◆ EXERCISE REQUIREMENTS ◆
Copy exactly the lines from the one containing "Recreate this scene" through the one containing "p = at(px, py, d); return (p[0], p[1])", both included, and leave out any pictures.

Records contained in a dataset

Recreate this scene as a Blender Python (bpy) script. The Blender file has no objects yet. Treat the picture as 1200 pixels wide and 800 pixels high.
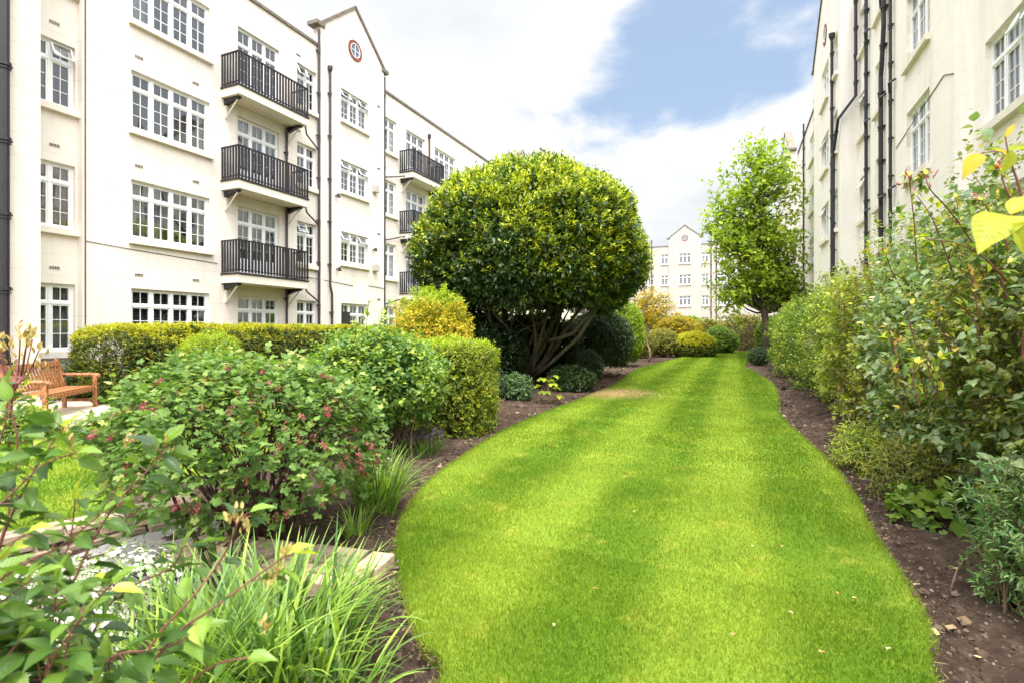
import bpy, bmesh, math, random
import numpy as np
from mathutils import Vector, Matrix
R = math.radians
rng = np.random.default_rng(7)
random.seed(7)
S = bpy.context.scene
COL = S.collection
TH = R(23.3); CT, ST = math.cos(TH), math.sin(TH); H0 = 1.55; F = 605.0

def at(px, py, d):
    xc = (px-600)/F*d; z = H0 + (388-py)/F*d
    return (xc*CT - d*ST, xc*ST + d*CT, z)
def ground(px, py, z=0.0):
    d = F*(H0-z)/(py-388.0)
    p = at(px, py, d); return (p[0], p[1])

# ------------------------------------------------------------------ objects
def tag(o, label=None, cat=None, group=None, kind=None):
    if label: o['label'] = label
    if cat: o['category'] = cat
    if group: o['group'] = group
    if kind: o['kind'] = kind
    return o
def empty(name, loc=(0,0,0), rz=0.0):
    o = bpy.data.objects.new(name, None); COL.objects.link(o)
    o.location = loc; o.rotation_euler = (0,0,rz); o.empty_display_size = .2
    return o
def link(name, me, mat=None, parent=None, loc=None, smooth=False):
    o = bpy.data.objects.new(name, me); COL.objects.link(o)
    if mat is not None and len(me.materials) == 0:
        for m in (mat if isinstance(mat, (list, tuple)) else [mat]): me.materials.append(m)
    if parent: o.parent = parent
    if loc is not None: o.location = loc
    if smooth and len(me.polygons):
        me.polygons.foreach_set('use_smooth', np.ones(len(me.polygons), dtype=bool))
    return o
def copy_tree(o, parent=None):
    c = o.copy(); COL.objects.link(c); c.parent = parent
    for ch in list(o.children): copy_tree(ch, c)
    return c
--
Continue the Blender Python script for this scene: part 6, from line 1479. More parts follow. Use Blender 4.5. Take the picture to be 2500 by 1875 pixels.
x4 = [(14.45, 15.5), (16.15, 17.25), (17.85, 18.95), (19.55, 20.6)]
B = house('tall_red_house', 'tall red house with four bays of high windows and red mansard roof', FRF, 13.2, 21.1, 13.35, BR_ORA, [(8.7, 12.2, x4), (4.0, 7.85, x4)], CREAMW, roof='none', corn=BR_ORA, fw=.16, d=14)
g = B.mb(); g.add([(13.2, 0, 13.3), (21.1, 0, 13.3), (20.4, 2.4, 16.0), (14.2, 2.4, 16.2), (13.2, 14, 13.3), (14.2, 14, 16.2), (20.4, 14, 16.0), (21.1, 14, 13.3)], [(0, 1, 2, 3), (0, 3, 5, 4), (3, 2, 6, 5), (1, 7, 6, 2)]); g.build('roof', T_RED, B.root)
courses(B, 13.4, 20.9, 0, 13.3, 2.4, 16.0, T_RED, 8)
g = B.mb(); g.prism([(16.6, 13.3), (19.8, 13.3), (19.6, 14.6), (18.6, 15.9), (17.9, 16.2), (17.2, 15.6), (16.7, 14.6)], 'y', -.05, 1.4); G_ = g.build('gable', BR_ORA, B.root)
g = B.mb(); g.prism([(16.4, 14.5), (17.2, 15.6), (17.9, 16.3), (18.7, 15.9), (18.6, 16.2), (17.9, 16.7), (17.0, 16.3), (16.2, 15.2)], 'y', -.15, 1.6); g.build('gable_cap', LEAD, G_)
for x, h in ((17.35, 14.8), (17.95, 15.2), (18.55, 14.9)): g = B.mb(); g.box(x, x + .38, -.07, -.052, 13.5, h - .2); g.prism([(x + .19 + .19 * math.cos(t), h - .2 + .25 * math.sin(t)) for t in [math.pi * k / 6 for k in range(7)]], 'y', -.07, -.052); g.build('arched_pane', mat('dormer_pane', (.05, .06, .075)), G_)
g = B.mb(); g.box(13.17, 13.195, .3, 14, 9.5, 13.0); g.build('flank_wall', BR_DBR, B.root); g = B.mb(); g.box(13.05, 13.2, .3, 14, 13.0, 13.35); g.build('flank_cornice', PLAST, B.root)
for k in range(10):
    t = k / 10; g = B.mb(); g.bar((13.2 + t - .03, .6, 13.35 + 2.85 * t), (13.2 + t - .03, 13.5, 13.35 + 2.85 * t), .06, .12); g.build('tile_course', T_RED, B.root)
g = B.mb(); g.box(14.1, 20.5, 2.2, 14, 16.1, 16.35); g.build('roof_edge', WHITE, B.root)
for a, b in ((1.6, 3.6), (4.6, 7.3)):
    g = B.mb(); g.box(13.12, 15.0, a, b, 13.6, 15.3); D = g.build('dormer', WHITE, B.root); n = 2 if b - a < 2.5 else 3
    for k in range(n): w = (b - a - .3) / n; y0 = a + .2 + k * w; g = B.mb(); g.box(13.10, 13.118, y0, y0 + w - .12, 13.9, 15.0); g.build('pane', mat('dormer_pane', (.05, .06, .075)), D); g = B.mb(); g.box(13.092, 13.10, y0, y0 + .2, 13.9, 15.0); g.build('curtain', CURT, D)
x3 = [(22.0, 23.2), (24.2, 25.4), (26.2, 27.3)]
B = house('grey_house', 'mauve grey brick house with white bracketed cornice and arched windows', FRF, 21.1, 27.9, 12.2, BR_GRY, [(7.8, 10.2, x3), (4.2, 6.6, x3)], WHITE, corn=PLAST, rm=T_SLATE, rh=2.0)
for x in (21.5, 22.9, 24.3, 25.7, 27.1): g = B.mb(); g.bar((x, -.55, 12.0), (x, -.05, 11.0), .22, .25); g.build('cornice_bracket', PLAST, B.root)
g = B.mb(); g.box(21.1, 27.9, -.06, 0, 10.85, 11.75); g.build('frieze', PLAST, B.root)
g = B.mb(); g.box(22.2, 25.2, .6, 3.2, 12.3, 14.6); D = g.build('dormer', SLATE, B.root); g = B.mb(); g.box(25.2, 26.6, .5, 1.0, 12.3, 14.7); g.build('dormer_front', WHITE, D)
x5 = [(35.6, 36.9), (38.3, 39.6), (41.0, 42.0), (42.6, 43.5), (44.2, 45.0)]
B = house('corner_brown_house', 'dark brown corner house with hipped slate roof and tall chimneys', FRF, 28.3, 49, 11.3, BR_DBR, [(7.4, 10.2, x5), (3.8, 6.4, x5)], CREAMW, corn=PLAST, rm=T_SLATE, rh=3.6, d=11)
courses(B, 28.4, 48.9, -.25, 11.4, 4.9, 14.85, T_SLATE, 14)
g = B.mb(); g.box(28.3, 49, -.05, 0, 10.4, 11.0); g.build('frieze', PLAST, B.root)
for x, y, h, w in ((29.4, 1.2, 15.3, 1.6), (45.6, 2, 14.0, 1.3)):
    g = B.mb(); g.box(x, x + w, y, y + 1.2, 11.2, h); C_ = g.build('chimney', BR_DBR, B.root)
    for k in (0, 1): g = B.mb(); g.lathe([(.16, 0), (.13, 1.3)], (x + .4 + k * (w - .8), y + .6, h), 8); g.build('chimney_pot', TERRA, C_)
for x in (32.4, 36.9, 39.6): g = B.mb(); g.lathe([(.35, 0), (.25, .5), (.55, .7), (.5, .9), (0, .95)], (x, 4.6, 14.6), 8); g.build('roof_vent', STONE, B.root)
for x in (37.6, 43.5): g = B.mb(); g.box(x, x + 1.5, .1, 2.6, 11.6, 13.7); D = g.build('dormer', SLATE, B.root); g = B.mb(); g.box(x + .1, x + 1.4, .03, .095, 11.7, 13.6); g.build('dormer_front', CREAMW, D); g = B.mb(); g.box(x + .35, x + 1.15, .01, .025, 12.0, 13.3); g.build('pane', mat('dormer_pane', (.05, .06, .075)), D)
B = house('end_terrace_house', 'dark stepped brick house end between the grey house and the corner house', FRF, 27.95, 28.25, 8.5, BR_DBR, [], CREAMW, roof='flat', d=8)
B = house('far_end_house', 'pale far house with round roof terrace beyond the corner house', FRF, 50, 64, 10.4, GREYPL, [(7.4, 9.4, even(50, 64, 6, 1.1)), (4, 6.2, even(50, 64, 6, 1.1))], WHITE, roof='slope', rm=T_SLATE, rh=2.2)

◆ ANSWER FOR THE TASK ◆
Recreate this scene as a Blender Python (bpy) script. The Blender file has no objects yet. Treat the picture as 1200 pixels wide and 800 pixels high.
import bpy, bmesh, math, random
import numpy as np
from mathutils import Vector, Matrix
R = math.radians
rng = np.random.default_rng(7)
random.seed(7)
S = bpy.context.scene
COL = S.collection
TH = R(23.3); CT, ST = math.cos(TH), math.sin(TH); H0 = 1.55; F = 605.0

def at(px, py, d):
    xc = (px-600)/F*d; z = H0 + (388-py)/F*d
    return (xc*CT - d*ST, xc*ST + d*CT, z)
def ground(px, py, z=0.0):
    d = F*(H0-z)/(py-388.0)
    p = at(px, py, d); return (p[0], p[1])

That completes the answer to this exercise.